Set problem:
Leave out the pictures and copy everything else below exactly.

Dataset excerpt:
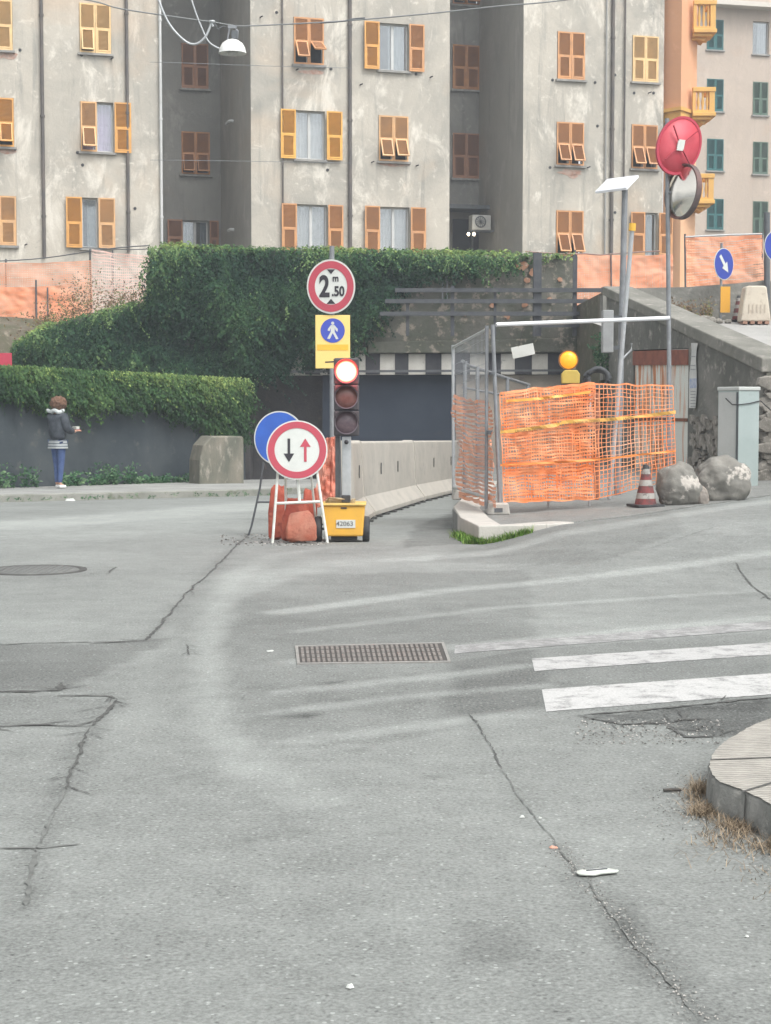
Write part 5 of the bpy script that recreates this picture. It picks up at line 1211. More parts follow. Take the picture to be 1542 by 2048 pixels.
# orange bands in the net and yellow tape
def tape(name, label, pts, wd, m, txt=None, tw=0, cat='tape'):
    P = smooth_line([Pf(x, y)+Vector((0, -.05, 0)) for x, y in pts], 8); mb = MB(); vs = []
    for i, p in enumerate(P):
        ws = wd*(1-tw*.7*max(0, N3(i*.23, 5))*1.5); c_ = .02*N3(i*.3, 8); vs += [p+Vector((0, c_, ws/2)), p+Vector((0, -c_, -ws/2))]
    mb.add(vs, [(2*i, 2*i+1, 2*i+3, 2*i+2) for i in range(len(P)-1)]); root = empty(name, P[0], label, cat); mb.build('strip', m, root)
    if txt:
        for (x, y, tx, sz) in txt:
            p = Pf(x, y); nx_p = Pf(x+10, y-txt_s*10); ang = math.atan2((nx_p-p).z, (nx_p-p).x)
            text_mesh(tx, sz, frame(p+Vector((0, -.066, 0)), R(16), 0, -ang), 'lettering', mat('tape_ink', (.2, .12, .05), .7), root, 1.0, .0006, .0004)
txt_s = .09
tape('warning_tape', 'yellow tape printed LAVORI IN CORSO stretched across the front net', [(1000, 864), (1040, 860), (1110, 850), (1130, 844), (1200, 840), (1260, 835), (1350, 824)], .04, mat('tape_yellow', (.66, .38, .08), .6, (.55, .28, .07), 6), [(1058, 860, 'LAVORI IN CORSO', .04), (1172, 844, 'LAVORI IN CORSO', .038), (1255, 837, 'LAVORI', .036)], .5)
tape('warning_tape', 'twisted orange tape low across the front net', [(1000, 930), (1080, 926), (1180, 920), (1270, 910), (1350, 902)], .022, mat('tape_orange', (.75, .24, .05), .6), None, .3)
tape('warning_tape', 'short yellow tape near the top edge of the dense front net', [(1012, 802), (1070, 798), (1120, 792), (1180, 784)], .03, mat('tape_worn', (.8, .36, .07), .5), None, .3)
# warning lamp
c = at(1137, 720, 19.2); root = empty('warning_lamp', c-Vector((0, 0, .28)), 'round amber warning lamp on a yellow battery case above the orange net', 'warning lamp')
mb = MB(); M2 = T(*c) @ rot(R(90), 'X'); mb.lathe([(0, .05), (.05, .045), (.085, .025), (.1, 0), (.1, -.03), (.085, -.05), (0, -.055)], 36, M2); mb.build('lens', mat('amber_lens_on', (.85, .38, .02), .3, (.8, .33, .02), 30, emit=(1, .4, .02), es=.35), root)
mb = MB(); mb.ring(.1, .112, -.01, .05, 36, T(*c)); mb.build('bezel', mat('amber_dark', (.3, .12, .02), .5), root)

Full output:
Write part 5 of the bpy script that recreates this picture. It picks up at line 1211. More parts follow. Take the picture to be 1542 by 2048 pixels.
# orange bands in the net and yellow tape
def tape(name, label, pts, wd, m, txt=None, tw=0, cat='tape'):
    P = smooth_line([Pf(x, y)+Vector((0, -.05, 0)) for x, y in pts], 8); mb = MB(); vs = []
    for i, p in enumerate(P):
        ws = wd*(1-tw*.7*max(0, N3(i*.23, 5))*1.5); c_ = .02*N3(i*.3, 8); vs += [p+Vector((0, c_, ws/2)), p+Vector((0, -c_, -ws/2))]
    mb.add(vs, [(2*i, 2*i+1, 2*i+3, 2*i+2) for i in range(len(P)-1)]); root = empty(name, P[0], label, cat); mb.build('strip', m, root)
    if txt:
        for (x, y, tx, sz) in txt:
            p = Pf(x, y); nx_p = Pf(x+10, y-txt_s*10); ang = math.atan2((nx_p-p).z, (nx_p-p).x)
            text_mesh(tx, sz, frame(p+Vector((0, -.066, 0)), R(16), 0, -ang), 'lettering', mat('tape_ink', (.2, .12, .05), .7), root, 1.0, .0006, .0004)
txt_s = .09
tape('warning_tape', 'yellow tape printed LAVORI IN CORSO stretched across the front net', [(1000, 864), (1040, 860), (1110, 850), (1130, 844), (1200, 840), (1260, 835), (1350, 824)], .04, mat('tape_yellow', (.66, .38, .08), .6, (.55, .28, .07), 6), [(1058, 860, 'LAVORI IN CORSO', .04), (1172, 844, 'LAVORI IN CORSO', .038), (1255, 837, 'LAVORI', .036)], .5)
tape('warning_tape', 'twisted orange tape low across the front net', [(1000, 930), (1080, 926), (1180, 920), (1270, 910), (1350, 902)], .022, mat('tape_orange', (.75, .24, .05), .6), None, .3)
tape('warning_tape', 'short yellow tape near the top edge of the dense front net', [(1012, 802), (1070, 798), (1120, 792), (1180, 784)], .03, mat('tape_worn', (.8, .36, .07), .5), None, .3)
# warning lamp
c = at(1137, 720, 19.2); root = empty('warning_lamp', c-Vector((0, 0, .28)), 'round amber warning lamp on a yellow battery case above the orange net', 'warning lamp')
mb = MB(); M2 = T(*c) @ rot(R(90), 'X'); mb.lathe([(0, .05), (.05, .045), (.085, .025), (.1, 0), (.1, -.03), (.085, -.05), (0, -.055)], 36, M2); mb.build('lens', mat('amber_lens_on', (.85, .38, .02), .3, (.8, .33, .02), 30, emit=(1, .4, .02), es=.35), root)
mb = MB(); mb.ring(.1, .112, -.01, .05, 36, T(*c)); mb.build('bezel', mat('amber_dark', (.3, .12, .02), .5), root)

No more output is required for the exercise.